当選確実の一報を受け、支援者らの大きな拍手に迎えられた亀井さんは、記者団から勝因を問われると、「自民党の裏金問題に対する怒りがベースにあった。すごく重い1票、1票だった」と語った。
竹下登・元首相らを輩出した島根県では、小選挙区制となった1996年の衆院選以降、全国で唯一、自民が県内全小選挙区の議席を独占し続けてきた。島根1区では昨年11月に死去した細田博之・前衆院議長が9回連続で当選していた。
亀井さんは2017年、21年に立候補したが敗北し、21年は比例復活も果たせなかったが、今回選では状況が一変した。自民派閥の政治資金規正法違反事件に対する批判や不満は強く、有権者から「変えてください」「お願いします」と相次いで声をかけられた。
対する錦織さんは、必然的に強い逆風にさらされることになった。痛手だったのは、政治資金規正法違反事件の中心だった安倍派で、会長を務めていた細田氏自身が批判の対象になったことだ。新人で知名度も高くない中、思うように有権者や団体の支持固めができず、錦織さんは後継候補なのに細田氏の名前には触れず、「政治改革の先頭に立つ」と強調した。
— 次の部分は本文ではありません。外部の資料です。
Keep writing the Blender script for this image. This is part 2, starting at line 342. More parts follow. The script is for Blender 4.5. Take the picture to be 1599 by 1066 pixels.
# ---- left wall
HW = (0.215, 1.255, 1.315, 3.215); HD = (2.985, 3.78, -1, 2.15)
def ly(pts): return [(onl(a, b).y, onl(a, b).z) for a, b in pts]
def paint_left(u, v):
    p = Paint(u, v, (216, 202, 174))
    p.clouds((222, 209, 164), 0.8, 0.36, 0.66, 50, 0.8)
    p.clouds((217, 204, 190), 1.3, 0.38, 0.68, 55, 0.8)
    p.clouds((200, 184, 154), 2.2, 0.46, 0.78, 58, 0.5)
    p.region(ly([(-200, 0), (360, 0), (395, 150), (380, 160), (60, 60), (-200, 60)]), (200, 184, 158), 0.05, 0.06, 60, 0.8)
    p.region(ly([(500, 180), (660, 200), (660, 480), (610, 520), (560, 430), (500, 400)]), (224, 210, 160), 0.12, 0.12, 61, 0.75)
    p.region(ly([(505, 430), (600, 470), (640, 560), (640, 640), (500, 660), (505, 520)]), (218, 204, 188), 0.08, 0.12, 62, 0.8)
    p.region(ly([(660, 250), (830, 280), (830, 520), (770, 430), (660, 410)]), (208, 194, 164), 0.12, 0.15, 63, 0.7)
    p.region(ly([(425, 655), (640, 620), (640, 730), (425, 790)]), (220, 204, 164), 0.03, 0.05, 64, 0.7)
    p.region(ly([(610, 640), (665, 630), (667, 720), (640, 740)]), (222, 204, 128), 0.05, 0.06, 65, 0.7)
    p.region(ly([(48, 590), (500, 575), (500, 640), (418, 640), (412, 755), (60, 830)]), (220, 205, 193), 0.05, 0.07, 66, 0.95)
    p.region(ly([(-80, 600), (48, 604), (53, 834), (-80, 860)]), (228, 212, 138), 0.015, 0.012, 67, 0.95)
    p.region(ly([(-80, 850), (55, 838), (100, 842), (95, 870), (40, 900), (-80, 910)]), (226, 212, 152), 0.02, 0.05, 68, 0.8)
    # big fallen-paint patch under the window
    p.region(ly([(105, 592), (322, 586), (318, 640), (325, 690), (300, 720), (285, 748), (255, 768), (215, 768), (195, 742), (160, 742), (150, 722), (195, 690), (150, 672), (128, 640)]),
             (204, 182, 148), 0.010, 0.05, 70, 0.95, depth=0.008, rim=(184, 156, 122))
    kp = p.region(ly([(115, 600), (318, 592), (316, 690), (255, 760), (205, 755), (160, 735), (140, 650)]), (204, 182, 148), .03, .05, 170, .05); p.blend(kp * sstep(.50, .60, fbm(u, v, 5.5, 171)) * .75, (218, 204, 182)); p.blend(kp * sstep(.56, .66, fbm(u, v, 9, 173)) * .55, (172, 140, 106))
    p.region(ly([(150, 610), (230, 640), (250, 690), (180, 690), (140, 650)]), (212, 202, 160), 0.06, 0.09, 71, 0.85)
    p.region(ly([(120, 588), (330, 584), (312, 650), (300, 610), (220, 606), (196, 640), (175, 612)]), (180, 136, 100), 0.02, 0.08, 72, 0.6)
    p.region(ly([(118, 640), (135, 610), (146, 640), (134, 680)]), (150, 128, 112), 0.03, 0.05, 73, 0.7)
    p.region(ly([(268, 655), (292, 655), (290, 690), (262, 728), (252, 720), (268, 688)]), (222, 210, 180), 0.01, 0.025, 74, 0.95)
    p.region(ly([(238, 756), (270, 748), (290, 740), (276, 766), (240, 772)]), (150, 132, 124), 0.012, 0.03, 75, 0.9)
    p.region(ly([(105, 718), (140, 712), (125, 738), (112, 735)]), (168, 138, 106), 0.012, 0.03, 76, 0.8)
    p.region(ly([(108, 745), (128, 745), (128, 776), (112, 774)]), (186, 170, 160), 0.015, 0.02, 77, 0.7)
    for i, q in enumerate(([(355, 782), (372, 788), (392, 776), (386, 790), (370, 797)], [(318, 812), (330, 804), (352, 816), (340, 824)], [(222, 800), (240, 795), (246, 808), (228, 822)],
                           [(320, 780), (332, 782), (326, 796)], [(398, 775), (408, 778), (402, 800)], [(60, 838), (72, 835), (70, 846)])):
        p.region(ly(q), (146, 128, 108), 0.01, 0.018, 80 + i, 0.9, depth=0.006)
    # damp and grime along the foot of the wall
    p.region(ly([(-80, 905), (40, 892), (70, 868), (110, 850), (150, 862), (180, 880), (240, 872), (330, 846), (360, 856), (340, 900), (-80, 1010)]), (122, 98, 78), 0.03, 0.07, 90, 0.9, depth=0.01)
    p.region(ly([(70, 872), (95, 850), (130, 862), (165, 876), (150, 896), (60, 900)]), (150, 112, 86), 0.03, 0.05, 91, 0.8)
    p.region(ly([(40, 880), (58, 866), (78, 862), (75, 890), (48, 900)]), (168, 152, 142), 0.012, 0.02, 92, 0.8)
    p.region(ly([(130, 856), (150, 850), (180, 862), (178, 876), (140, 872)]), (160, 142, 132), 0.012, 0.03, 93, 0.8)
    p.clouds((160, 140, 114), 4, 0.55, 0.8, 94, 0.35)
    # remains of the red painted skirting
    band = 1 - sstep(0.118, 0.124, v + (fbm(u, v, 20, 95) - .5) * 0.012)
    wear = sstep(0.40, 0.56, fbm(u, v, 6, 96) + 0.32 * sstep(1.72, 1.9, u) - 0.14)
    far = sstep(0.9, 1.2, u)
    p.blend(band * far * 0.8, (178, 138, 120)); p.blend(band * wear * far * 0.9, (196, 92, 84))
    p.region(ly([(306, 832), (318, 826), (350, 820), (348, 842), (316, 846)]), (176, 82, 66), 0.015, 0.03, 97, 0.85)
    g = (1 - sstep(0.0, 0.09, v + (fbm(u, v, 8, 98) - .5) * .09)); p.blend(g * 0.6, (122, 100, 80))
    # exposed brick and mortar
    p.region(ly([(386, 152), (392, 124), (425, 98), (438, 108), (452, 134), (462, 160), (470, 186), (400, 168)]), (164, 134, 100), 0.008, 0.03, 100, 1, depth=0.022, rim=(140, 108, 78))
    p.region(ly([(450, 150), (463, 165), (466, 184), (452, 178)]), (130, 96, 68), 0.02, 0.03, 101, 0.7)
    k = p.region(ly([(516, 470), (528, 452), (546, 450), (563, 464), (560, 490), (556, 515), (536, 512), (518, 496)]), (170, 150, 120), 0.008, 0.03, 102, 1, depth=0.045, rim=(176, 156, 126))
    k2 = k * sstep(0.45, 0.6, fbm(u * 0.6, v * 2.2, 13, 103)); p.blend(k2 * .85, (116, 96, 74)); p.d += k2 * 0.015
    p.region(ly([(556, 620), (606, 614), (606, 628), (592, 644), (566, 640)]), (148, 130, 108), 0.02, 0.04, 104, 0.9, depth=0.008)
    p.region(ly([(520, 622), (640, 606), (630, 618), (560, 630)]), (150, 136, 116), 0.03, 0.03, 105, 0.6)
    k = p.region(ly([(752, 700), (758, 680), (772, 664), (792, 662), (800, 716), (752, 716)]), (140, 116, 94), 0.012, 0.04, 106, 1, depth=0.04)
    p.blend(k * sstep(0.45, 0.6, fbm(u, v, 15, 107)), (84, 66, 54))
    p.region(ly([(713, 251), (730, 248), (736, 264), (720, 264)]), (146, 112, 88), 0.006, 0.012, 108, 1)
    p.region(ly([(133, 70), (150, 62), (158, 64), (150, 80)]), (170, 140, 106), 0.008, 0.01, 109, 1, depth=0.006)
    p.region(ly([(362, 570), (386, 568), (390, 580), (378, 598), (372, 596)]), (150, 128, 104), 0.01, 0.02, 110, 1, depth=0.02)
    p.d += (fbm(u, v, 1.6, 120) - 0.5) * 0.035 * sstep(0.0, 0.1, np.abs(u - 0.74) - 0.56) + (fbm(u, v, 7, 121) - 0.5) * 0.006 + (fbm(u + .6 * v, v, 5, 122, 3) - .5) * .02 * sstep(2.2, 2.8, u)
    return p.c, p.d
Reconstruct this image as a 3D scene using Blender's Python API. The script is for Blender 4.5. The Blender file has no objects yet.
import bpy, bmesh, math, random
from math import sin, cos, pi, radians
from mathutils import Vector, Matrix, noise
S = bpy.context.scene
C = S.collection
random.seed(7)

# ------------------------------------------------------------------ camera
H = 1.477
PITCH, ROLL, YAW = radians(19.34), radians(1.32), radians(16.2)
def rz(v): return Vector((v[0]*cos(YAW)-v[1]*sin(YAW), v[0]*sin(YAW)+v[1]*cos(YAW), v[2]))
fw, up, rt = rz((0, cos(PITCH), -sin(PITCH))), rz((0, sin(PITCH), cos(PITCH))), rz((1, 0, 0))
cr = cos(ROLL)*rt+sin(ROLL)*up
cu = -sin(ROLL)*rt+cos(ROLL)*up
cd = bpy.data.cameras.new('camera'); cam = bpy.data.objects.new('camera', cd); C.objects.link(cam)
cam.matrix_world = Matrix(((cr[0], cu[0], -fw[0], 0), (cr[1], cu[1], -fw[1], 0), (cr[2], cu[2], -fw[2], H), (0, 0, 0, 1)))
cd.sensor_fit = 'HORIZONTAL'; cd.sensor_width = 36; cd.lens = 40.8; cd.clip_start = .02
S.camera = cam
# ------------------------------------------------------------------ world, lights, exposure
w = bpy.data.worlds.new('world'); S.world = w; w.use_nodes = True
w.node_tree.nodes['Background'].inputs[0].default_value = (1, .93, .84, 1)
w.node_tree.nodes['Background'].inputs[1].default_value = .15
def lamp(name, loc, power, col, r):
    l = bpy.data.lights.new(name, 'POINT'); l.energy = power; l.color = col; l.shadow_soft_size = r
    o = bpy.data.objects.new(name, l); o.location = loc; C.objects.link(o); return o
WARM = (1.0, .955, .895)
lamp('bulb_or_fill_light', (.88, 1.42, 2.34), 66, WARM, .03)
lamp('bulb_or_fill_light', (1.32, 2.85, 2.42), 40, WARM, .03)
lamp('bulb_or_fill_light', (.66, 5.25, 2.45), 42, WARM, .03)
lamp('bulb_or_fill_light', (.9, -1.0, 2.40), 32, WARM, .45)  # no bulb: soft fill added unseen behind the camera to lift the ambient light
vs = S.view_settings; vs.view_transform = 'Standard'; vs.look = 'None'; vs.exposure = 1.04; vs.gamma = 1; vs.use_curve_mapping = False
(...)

岸田首相も選挙期間中に2度も応援に駆けつけたが、自民への逆風をはね返せず、敗北が決まった錦織さんは「持てる力を振り絞ったが及ばなかった」と謝罪した。自民県連幹部は「今回は自民を許すか許さないかの選挙になり、『政治とカネ』のおわびばかりになってしまった」と肩を落とした。